If those who look for trouble and find it are fools, what about otherwise rational people who time after time make the same wrong decision?

That's what visiting managers so often do in Japan when the score is tied after 8-1/2 innings. Last week's Hot Corner suggested the save rule was to blame for managers' reluctance to use their best pitchers in the ninth inning of tie games.

Tokyo Yakult Swallows manager Shigeru Takada says he won't use his relief ace, South Korea international Lim Chang Yong, in a tie game on the road. But that reluctance has cost him over and over since 2006--as it did over the weekend.

Last Friday in Nagoya against the Chunichi Dragons, Takada opted for Takehiko Oshimoto in the bottom of the ninth with the score tied 1-1. Oshimoto is a useful reliever but not comparable to Lim.

Oshimoto got into a jam, appeared to pitch out of it, then loaded the bases before Motonobu Tanishige singled in the winning run. Sayonara. Final score: Dragons 2, Swallows 1.

The following night was slightly different. Rookie Masato Nakazawa was working on a one-hitter and took a scoreless tie into the bottom of the ninth.

Dragons manager Hiromitsu Ochiai pulled his starter, Soma Yamauchi, after 112 pitches and eight innings. Ochiai has two setup guys to chose from, lefty Akifumi Takahashi and right-hander Takuya Asao.

Takahashi came in and struck out Norichika Aoki and Jamie D'Antona and then retired pinch-hitter Yasushi Iihara, all on 13 pitches.

Nakazawa went to the mound in the bottom of the ninth and retired the first two batters he faced. On the brink of his first pro shutout, the lefty missed one pitch to right-handed-hitting Kazuhiro Wada, who put it in the seats for a sayonara home run.

One-run games are often decided by the breaks, and in this case, one might argue that the Swallows were victimized by bad luck.

Unfortunately, as pointed out in last week's column, these breaks are not something that just happens now and again. They are the norm. Visiting teams who are tied in the bottom of the ninth usually lose--unless they have a top-quality reliever on the mound.

Since Takada has managed the Swallows, Lim has been his best option in those situations, with the team going 2-2. One loss came in the bottom of the ninth.

With Oshimoto, Takada is 0-4 with three ninth-inning sayonara losses. With lefty Kenichi Matsuoka, the Swallows are 1-3-2, with all three losses in the bottom of the ninth. It's not a pretty picture if you're a Swallows fan and your team is giving away games.

But it doesn't have to be that way. Ask a fan of the Hanshin Tigers, whose team is at the other end of the spectrum.

From 2006-2009, Akinobu Okada and his successor Akinobu Mayumi used a reliever in that crucial situation 30 times and the Tigers went 10-11-9 with only four ninth-inning sayonara losses.
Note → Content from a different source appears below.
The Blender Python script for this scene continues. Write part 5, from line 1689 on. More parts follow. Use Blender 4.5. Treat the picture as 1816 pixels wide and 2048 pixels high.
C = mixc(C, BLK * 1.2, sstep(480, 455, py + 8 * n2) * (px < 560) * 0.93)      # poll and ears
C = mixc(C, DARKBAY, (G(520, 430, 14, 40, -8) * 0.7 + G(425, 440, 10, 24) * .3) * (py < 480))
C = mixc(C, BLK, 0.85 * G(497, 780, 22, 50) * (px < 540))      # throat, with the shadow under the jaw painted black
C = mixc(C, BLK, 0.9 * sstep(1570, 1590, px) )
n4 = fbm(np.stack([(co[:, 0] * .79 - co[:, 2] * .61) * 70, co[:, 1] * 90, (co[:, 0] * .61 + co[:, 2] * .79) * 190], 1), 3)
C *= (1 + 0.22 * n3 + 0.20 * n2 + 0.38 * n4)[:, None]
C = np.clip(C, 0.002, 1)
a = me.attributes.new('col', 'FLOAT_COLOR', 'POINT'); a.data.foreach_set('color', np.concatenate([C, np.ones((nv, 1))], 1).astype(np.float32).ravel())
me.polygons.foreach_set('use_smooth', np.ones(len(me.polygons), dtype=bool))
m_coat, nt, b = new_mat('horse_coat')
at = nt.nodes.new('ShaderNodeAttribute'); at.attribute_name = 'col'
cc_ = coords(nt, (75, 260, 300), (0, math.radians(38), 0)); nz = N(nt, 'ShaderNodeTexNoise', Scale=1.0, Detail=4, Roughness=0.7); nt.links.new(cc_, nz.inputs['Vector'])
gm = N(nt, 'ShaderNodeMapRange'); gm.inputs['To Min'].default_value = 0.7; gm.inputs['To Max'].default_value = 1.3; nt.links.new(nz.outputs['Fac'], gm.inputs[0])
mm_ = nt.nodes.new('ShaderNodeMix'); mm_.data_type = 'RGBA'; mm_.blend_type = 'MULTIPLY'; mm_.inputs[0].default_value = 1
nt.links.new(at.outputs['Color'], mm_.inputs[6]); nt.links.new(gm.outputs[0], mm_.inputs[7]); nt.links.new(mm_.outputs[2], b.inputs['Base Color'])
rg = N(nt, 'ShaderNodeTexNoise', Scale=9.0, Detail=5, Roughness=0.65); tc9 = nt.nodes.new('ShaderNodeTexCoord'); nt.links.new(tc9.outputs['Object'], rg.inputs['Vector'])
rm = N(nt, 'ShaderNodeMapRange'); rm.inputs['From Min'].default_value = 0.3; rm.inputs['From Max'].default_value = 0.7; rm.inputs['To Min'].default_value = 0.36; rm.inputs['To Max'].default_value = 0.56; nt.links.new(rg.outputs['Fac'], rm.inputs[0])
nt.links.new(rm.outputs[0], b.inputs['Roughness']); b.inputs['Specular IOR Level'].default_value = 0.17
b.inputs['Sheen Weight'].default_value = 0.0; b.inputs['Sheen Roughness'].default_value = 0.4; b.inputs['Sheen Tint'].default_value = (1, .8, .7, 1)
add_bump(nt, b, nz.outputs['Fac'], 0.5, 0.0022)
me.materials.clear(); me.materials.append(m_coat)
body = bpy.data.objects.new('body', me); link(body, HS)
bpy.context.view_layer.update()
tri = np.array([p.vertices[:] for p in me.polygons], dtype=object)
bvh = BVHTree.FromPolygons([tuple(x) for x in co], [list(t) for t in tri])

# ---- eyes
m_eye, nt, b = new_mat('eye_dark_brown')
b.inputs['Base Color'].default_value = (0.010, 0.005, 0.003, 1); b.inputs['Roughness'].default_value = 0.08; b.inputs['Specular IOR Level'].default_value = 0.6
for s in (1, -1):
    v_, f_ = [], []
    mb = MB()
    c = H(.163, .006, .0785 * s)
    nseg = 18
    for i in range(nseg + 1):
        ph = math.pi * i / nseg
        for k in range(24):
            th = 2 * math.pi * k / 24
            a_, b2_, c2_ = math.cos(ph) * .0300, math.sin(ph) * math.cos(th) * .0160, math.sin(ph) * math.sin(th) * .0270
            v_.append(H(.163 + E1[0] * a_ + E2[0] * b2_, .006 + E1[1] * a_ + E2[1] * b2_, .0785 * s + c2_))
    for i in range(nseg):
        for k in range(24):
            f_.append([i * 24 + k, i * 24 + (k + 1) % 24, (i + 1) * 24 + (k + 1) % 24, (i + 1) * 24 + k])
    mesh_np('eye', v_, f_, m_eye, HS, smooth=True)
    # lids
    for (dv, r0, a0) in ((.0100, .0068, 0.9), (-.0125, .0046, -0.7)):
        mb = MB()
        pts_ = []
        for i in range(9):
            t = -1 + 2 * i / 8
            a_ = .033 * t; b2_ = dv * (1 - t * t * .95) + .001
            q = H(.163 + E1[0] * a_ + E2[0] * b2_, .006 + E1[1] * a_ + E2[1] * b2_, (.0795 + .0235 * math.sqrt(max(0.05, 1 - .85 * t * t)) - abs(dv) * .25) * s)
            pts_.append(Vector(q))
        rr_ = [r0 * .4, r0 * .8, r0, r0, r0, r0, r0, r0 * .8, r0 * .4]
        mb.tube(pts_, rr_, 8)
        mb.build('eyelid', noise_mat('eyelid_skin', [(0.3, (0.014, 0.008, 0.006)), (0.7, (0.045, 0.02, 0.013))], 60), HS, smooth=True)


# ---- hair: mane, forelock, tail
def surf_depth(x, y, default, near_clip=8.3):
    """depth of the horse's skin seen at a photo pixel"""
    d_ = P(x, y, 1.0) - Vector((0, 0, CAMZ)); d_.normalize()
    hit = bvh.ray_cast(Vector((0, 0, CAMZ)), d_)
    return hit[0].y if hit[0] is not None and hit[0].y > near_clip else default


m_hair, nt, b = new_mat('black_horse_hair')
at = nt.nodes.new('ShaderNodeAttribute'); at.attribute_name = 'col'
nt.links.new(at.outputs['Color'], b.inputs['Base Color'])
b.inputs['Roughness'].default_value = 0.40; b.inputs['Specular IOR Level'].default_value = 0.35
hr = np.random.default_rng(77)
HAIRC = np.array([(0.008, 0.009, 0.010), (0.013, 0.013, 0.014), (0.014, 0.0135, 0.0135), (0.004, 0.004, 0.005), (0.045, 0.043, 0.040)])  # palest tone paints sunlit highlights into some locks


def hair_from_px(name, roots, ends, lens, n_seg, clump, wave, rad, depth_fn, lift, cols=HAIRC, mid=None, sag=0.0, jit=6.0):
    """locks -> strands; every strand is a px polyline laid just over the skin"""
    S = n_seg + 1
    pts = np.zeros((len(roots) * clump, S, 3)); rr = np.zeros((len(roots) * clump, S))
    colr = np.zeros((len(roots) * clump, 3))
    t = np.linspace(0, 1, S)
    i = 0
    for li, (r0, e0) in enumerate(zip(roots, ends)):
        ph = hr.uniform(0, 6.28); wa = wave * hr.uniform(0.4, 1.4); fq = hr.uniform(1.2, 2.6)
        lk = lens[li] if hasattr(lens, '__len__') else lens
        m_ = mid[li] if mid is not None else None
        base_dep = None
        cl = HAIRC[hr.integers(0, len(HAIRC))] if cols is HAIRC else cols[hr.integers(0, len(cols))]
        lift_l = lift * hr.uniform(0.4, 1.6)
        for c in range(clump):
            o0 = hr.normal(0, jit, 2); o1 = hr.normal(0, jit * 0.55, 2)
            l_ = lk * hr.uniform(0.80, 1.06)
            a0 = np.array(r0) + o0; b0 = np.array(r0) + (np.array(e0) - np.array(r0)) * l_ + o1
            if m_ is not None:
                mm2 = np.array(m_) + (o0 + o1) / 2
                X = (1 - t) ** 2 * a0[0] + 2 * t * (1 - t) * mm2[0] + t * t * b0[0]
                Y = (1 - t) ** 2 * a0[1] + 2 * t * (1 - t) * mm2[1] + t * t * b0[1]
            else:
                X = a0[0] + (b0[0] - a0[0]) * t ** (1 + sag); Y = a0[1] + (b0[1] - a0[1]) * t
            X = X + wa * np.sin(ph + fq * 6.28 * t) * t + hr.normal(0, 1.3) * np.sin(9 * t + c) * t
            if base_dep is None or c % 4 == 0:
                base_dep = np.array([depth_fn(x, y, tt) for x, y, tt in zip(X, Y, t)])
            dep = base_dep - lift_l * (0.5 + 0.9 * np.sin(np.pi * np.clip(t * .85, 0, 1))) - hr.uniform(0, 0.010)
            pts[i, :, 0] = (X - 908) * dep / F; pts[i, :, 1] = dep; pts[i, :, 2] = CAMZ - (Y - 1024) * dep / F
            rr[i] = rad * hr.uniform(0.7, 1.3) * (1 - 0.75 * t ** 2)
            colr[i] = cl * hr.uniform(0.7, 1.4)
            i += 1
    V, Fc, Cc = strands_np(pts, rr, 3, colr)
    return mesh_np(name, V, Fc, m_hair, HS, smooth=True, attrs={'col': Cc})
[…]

The Tigers have for years had a pair of big right-handed guns in the bullpen, Kyuji Fujikawa and Tomoyuki Kubota. Since 2006, the team is 8-2-2 when Fujikawa pitched the bottom of the ninth in a tie game and neither loss came in the ninth.

"Hanshin has a wealth of quality relievers," Okada, now the manager of the Orix Buffaloes, told The Hot Corner on Wednesday at Jingu Stadium. "Don't even ask about Orix."

Takada said Fujikawa is the key, because of his ability to work more than an inning at a time.

"Lim is different," Takada said.

Indeed, while Fujikawa frequently throws more than an inning, Lim rarely does, having exceeded an inning just three times since 2006.

But Takada refuses to be suckered into the logic that he should try something just because the numbers suggest it might help him win.

Wouldn't he prefer to use the guy who gives him a 50-50 chance of winning as opposed to the others (1-8-3)?

"No. I'll use my closer when I have the lead and sometimes at home when it's tied," he said, looking tired of the topic. "That's that."

A manager should care about the basic odds when he makes a decision, but such does not always appear to be the case.